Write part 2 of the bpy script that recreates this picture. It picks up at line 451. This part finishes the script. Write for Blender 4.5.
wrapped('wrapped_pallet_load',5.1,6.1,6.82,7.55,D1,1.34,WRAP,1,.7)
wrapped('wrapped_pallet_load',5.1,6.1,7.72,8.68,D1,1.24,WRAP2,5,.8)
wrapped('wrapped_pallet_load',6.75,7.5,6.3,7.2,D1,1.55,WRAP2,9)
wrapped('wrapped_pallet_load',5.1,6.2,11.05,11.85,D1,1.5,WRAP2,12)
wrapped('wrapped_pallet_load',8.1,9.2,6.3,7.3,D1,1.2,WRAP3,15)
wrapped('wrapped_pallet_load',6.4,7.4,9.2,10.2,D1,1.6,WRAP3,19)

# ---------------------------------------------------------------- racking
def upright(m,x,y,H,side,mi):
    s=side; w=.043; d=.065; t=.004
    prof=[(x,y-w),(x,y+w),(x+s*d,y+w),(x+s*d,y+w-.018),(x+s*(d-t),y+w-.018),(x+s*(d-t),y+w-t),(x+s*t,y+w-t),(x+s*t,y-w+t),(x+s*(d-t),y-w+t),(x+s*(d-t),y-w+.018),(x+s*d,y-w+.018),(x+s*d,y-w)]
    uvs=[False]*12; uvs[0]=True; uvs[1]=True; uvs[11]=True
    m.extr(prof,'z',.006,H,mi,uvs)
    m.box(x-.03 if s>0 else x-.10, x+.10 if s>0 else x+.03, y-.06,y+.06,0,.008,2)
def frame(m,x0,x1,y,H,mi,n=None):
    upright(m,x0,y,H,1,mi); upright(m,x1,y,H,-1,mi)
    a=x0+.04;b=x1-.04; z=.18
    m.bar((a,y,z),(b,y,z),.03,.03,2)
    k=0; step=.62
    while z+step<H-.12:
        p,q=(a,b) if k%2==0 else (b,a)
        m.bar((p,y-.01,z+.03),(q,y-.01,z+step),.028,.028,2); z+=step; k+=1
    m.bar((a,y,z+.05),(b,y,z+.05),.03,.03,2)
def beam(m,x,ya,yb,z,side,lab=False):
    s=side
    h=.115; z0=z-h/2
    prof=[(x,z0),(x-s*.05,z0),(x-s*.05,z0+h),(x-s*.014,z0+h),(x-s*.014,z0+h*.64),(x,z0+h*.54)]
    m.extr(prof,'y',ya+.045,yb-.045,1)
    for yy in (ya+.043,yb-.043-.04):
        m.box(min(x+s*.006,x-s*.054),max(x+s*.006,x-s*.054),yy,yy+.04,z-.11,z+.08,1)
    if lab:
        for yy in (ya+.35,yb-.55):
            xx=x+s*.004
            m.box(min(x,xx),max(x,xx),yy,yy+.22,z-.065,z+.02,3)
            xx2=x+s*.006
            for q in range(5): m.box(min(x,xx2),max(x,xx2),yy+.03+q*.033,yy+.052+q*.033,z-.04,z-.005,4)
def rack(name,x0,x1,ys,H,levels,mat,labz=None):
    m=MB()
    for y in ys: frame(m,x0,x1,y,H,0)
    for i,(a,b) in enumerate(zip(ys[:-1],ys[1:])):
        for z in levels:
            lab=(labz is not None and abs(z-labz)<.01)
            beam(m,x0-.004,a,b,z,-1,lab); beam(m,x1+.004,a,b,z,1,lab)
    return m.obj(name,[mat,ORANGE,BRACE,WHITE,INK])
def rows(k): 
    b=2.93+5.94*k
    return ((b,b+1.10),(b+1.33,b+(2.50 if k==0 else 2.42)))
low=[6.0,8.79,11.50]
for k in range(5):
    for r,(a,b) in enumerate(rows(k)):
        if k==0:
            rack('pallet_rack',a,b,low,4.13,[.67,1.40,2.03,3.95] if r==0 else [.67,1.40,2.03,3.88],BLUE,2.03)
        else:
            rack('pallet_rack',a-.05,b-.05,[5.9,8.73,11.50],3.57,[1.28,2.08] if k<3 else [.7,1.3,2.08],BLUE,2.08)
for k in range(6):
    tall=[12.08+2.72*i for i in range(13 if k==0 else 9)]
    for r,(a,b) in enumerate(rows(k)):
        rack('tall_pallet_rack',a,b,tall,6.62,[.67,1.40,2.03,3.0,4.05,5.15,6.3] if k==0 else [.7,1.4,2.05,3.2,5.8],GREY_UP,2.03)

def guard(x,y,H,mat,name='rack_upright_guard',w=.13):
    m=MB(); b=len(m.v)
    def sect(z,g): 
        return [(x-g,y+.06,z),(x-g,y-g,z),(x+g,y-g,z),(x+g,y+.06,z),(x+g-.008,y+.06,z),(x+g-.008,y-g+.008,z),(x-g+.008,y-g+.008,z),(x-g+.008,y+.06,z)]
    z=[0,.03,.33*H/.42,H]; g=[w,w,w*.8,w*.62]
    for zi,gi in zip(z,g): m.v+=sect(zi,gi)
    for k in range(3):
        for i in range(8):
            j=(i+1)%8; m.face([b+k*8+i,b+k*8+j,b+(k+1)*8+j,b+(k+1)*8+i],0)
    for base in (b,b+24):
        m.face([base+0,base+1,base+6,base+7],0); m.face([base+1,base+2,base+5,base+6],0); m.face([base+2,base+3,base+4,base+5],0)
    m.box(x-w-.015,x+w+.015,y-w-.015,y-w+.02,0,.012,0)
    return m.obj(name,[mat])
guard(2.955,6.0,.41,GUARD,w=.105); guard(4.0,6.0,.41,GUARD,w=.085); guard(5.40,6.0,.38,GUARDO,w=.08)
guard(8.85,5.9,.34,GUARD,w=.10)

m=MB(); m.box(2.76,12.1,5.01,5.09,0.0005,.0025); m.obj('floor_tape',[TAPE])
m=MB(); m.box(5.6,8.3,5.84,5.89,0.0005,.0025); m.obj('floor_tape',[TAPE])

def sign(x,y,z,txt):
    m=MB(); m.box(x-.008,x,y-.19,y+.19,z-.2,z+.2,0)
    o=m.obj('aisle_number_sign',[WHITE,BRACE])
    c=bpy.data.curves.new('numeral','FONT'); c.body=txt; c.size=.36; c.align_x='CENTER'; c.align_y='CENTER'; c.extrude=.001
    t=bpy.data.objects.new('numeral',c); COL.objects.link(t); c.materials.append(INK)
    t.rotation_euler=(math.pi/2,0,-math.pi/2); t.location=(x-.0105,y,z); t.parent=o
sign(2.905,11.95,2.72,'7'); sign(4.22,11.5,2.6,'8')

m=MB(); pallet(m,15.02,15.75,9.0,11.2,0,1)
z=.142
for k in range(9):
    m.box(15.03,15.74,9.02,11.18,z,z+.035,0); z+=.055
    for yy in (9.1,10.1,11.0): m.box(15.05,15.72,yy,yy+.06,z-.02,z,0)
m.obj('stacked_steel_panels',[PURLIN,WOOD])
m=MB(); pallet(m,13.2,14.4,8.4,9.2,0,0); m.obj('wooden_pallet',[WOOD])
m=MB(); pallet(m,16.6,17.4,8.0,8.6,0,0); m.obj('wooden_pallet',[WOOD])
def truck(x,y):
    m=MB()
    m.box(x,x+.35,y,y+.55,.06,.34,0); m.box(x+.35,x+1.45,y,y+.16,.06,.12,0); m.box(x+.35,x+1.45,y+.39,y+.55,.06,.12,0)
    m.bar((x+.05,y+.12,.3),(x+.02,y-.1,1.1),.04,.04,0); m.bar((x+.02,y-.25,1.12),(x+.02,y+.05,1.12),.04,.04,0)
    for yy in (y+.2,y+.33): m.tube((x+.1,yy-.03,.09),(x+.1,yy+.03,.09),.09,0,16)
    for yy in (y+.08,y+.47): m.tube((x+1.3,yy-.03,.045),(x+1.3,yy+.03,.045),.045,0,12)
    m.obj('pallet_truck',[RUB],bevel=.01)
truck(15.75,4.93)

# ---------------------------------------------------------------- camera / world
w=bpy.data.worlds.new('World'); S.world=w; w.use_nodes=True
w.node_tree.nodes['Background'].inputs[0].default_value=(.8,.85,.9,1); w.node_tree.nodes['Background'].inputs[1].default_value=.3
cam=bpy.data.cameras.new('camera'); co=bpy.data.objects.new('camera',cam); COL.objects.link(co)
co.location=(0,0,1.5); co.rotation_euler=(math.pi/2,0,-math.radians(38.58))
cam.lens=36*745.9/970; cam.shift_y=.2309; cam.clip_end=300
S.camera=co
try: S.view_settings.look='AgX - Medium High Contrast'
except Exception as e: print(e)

**What is expected**
Print, unaltered, every line from the beginning of the material down to the line with "wrapped('wrapped_pallet_load',6.4,7.4,9.2,10.2,D1,1.6,WRAP3,19)".

**Answer to the problem**
Write part 2 of the bpy script that recreates this picture. It picks up at line 451. This part finishes the script. Write for Blender 4.5.
wrapped('wrapped_pallet_load',5.1,6.1,6.82,7.55,D1,1.34,WRAP,1,.7)
wrapped('wrapped_pallet_load',5.1,6.1,7.72,8.68,D1,1.24,WRAP2,5,.8)
wrapped('wrapped_pallet_load',6.75,7.5,6.3,7.2,D1,1.55,WRAP2,9)
wrapped('wrapped_pallet_load',5.1,6.2,11.05,11.85,D1,1.5,WRAP2,12)
wrapped('wrapped_pallet_load',8.1,9.2,6.3,7.3,D1,1.2,WRAP3,15)
wrapped('wrapped_pallet_load',6.4,7.4,9.2,10.2,D1,1.6,WRAP3,19)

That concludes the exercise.